- GIVEN PROBLEM -
Restate the material word for word and leave out anything that is a picture.

-- BEGIN STORED DATA --

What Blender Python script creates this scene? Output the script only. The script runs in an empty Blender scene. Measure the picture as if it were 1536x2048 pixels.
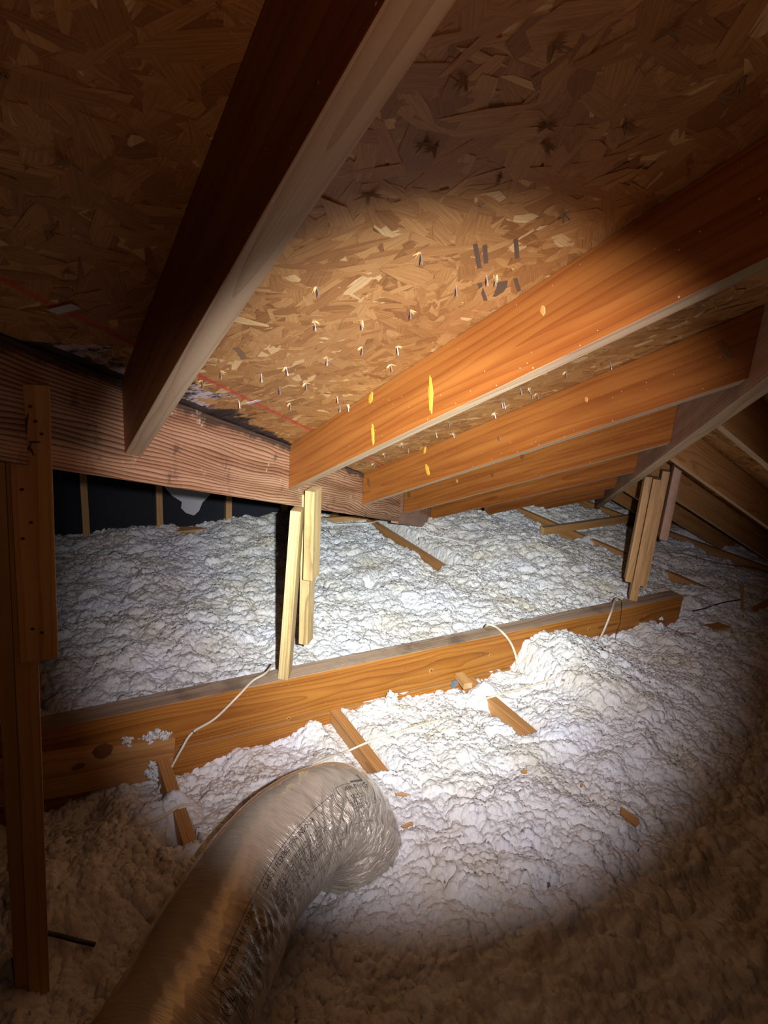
import bpy, bmesh, math, random
import numpy as np
from mathutils import Vector, Matrix

random.seed(7)
rng = np.random.default_rng(11)
S = bpy.context.scene
COL = S.collection
ZC = 1.63          # height of the camera above the drywall ceiling of the rooms below
TAN = 0.4514       # roof slope
F = 1302.93        # focal length in pixels of a 2048 px high frame

# ------------------------------------------------------------------ camera
RX = Vector((-0.48099551, -0.87357773, 0.07419751))
DN = Vector((-0.28445198, 0.07544642, -0.95571696))
FW = Vector((0.82929511, -0.4808012, -0.2847803))
cam_d = bpy.data.cameras.new('camera')
cam_d.sensor_fit = 'VERTICAL'
cam_d.sensor_height = 36
cam_d.lens = F * 36 / 2048
cam_d.clip_start = 0.02
cam = bpy.data.objects.new('camera', cam_d)
COL.objects.link(cam)
m = Matrix((RX, -DN, -FW)).transposed().to_4x4()
m.translation = (0, 0, ZC)
cam.matrix_world = m
S.camera = cam

# ------------------------------------------------------------------ world, lamps, exposure
w = bpy.data.worlds.new('attic_air')
S.world = w
w.use_nodes = True
w.node_tree.nodes['Background'].inputs[0].default_value = (0.9, 0.6, 0.4, 1)
w.node_tree.nodes['Background'].inputs[1].default_value = 0.0025
S.view_settings.view_transform = 'Standard'
S.view_settings.look = 'None'
S.view_settings.gamma = 1
S.view_settings.use_curve_mapping = False
S.view_settings.exposure = 0.0

LPOS = Vector((0, 0, ZC)) + RX * 0.105 + DN * -0.02 + FW * 0.0


def ray(x, y):
    return RX * ((x - 768) / F) + DN * ((y - 1024) / F) + FW


def spot(name, energy, color, deg, blend, aim, radius):
    l = bpy.data.lights.new(name, 'SPOT')
    l.energy = energy
    l.color = color
    l.spot_size = math.radians(deg)
    l.spot_blend = blend
    l.shadow_soft_size = radius
    o = bpy.data.objects.new(name, l)
    COL.objects.link(o)
    o.location = LPOS
    o.rotation_euler = ray(*aim).to_track_quat('-Z', 'Y').to_euler()
    return o


# one hand-held flashlight: hot core, wide beam and the dim warm spill around it
spot('flashlight_beam', 250, (0.95, 0.90, 1.0), 61, 0.72, (765, 1125), 0.012)
spot('flashlight_core', 640, (0.86, 0.98, 1.0), 42, 1.0, (790, 1150), 0.012)
spot('flashlight_spill', 2.3, (1.0, 0.58, 0.42), 150, 0.9, (700, 820), 0.02)


# ------------------------------------------------------------------ helpers
def tag(o, label=None, cat=None, group=None, kind=None):
    if label:
        o['label'] = label
    if cat:
        o['category'] = cat
    if group:
        o['group'] = group
    if kind:
        o['kind'] = kind
    return o


def V(x, y, z):
    """coordinates measured from the camera -> world"""
    return Vector((x, y, z + ZC))


PM = {}


def place(o, mw, parent=None):
    COL.objects.link(o)
    PM[o.name] = mw.copy()
    if parent is None:
        o.matrix_world = mw
    else:
        o.parent = parent
        o.matrix_local = PM[parent.name].inverted() @ mw
    return o


def empty(name, loc):
    o = bpy.data.objects.new(name, None)
    o.empty_display_size = 0.05
    return place(o, Matrix.Translation(loc))


def mesh_np(name, verts, faces_flat, loop_start, loop_total, mats, mat_idx=None, smooth=False):
    me = bpy.data.meshes.new(name)
    me.vertices.add(len(verts))
    me.vertices.foreach_set('co', np.asarray(verts, dtype=np.float32).ravel())
    me.loops.add(len(faces_flat))
    me.loops.foreach_set('vertex_index', np.asarray(faces_flat, dtype=np.int32))
    me.polygons.add(len(loop_start))
    me.polygons.foreach_set('loop_start', np.asarray(loop_start, dtype=np.int32))
    if smooth:
        me.polygons.foreach_set('use_smooth', np.ones(len(loop_start), dtype=bool))
    if mat_idx is not None:
        me.polygons.foreach_set('material_index', np.asarray(mat_idx, dtype=np.int32))
    for mm in mats:
        me.materials.append(mm)
    me.update(calc_edges=True)
    return me


# ---- vectorised noise
def _hash(ix, iy, seed):
    n = (ix.astype(np.int64) * 374761393 + iy.astype(np.int64) * 668265263 + seed * 1442695041) & 0x7fffffff
    n = ((n ^ (n >> 13)) * 1274126177) & 0x7fffffff
    n = (n ^ (n >> 16)) & 0x7fffffff
    return n / float(0x7fffffff)


def vnoise(x, y, seed=0):
    ix = np.floor(x)
    iy = np.floor(y)
    fx = x - ix
    fy = y - iy
    ux = fx * fx * fx * (fx * (fx * 6 - 15) + 10)
    uy = fy * fy * fy * (fy * (fy * 6 - 15) + 10)

    def g(ax, ay):
        a = _hash(ix + ax, iy + ay, seed) * 2 * math.pi
        return np.cos(a) * (fx - ax) + np.sin(a) * (fy - ay)
    a = g(0, 0) * (1 - ux) + g(1, 0) * ux
    b = g(0, 1) * (1 - ux) + g(1, 1) * ux
    return (a * (1 - uy) + b * uy) * 1.5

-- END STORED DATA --

- EXERCISE RESPONSE -
What Blender Python script creates this scene? Output the script only. The script runs in an empty Blender scene. Measure the picture as if it were 1536x2048 pixels.
import bpy, bmesh, math, random
import numpy as np
from mathutils import Vector, Matrix

random.seed(7)
rng = np.random.default_rng(11)
S = bpy.context.scene
COL = S.collection
ZC = 1.63          # height of the camera above the drywall ceiling of the rooms below
TAN = 0.4514       # roof slope
F = 1302.93        # focal length in pixels of a 2048 px high frame

# ------------------------------------------------------------------ camera
RX = Vector((-0.48099551, -0.87357773, 0.07419751))
DN = Vector((-0.28445198, 0.07544642, -0.95571696))
FW = Vector((0.82929511, -0.4808012, -0.2847803))
cam_d = bpy.data.cameras.new('camera')
cam_d.sensor_fit = 'VERTICAL'
cam_d.sensor_height = 36
cam_d.lens = F * 36 / 2048
cam_d.clip_start = 0.02
cam = bpy.data.objects.new('camera', cam_d)
COL.objects.link(cam)
m = Matrix((RX, -DN, -FW)).transposed().to_4x4()
m.translation = (0, 0, ZC)
cam.matrix_world = m
S.camera = cam

# ------------------------------------------------------------------ world, lamps, exposure
w = bpy.data.worlds.new('attic_air')
S.world = w
w.use_nodes = True
w.node_tree.nodes['Background'].inputs[0].default_value = (0.9, 0.6, 0.4, 1)
w.node_tree.nodes['Background'].inputs[1].default_value = 0.0025
S.view_settings.view_transform = 'Standard'
S.view_settings.look = 'None'
S.view_settings.gamma = 1
S.view_settings.use_curve_mapping = False
S.view_settings.exposure = 0.0

LPOS = Vector((0, 0, ZC)) + RX * 0.105 + DN * -0.02 + FW * 0.0


def ray(x, y):
    return RX * ((x - 768) / F) + DN * ((y - 1024) / F) + FW


def spot(name, energy, color, deg, blend, aim, radius):
    l = bpy.data.lights.new(name, 'SPOT')
    l.energy = energy
    l.color = color
    l.spot_size = math.radians(deg)
    l.spot_blend = blend
    l.shadow_soft_size = radius
    o = bpy.data.objects.new(name, l)
    COL.objects.link(o)
    o.location = LPOS
    o.rotation_euler = ray(*aim).to_track_quat('-Z', 'Y').to_euler()
    return o


# one hand-held flashlight: hot core, wide beam and the dim warm spill around it
spot('flashlight_beam', 250, (0.95, 0.90, 1.0), 61, 0.72, (765, 1125), 0.012)
spot('flashlight_core', 640, (0.86, 0.98, 1.0), 42, 1.0, (790, 1150), 0.012)
spot('flashlight_spill', 2.3, (1.0, 0.58, 0.42), 150, 0.9, (700, 820), 0.02)


# ------------------------------------------------------------------ helpers
def tag(o, label=None, cat=None, group=None, kind=None):
    if label:
        o['label'] = label
    if cat:
        o['category'] = cat
    if group:
        o['group'] = group
    if kind:
        o['kind'] = kind
    return o


def V(x, y, z):
    """coordinates measured from the camera -> world"""
    return Vector((x, y, z + ZC))


PM = {}


def place(o, mw, parent=None):
    COL.objects.link(o)
    PM[o.name] = mw.copy()
    if parent is None:
        o.matrix_world = mw
    else:
        o.parent = parent
        o.matrix_local = PM[parent.name].inverted() @ mw
    return o


def empty(name, loc):
    o = bpy.data.objects.new(name, None)
    o.empty_display_size = 0.05
    return place(o, Matrix.Translation(loc))


def mesh_np(name, verts, faces_flat, loop_start, loop_total, mats, mat_idx=None, smooth=False):
    me = bpy.data.meshes.new(name)
    me.vertices.add(len(verts))
    me.vertices.foreach_set('co', np.asarray(verts, dtype=np.float32).ravel())
    me.loops.add(len(faces_flat))
    me.loops.foreach_set('vertex_index', np.asarray(faces_flat, dtype=np.int32))
    me.polygons.add(len(loop_start))
    me.polygons.foreach_set('loop_start', np.asarray(loop_start, dtype=np.int32))
    if smooth:
        me.polygons.foreach_set('use_smooth', np.ones(len(loop_start), dtype=bool))
    if mat_idx is not None:
        me.polygons.foreach_set('material_index', np.asarray(mat_idx, dtype=np.int32))
    for mm in mats:
        me.materials.append(mm)
    me.update(calc_edges=True)
    return me


# ---- vectorised noise
def _hash(ix, iy, seed):
    n = (ix.astype(np.int64) * 374761393 + iy.astype(np.int64) * 668265263 + seed * 1442695041) & 0x7fffffff
    n = ((n ^ (n >> 13)) * 1274126177) & 0x7fffffff
    n = (n ^ (n >> 16)) & 0x7fffffff
    return n / float(0x7fffffff)


def vnoise(x, y, seed=0):
    ix = np.floor(x)
    iy = np.floor(y)
    fx = x - ix
    fy = y - iy
    ux = fx * fx * fx * (fx * (fx * 6 - 15) + 10)
    uy = fy * fy * fy * (fy * (fy * 6 - 15) + 10)

    def g(ax, ay):
        a = _hash(ix + ax, iy + ay, seed) * 2 * math.pi
        return np.cos(a) * (fx - ax) + np.sin(a) * (fy - ay)
    a = g(0, 0) * (1 - ux) + g(1, 0) * ux
    b = g(0, 1) * (1 - ux) + g(1, 1) * ux
    return (a * (1 - uy) + b * uy) * 1.5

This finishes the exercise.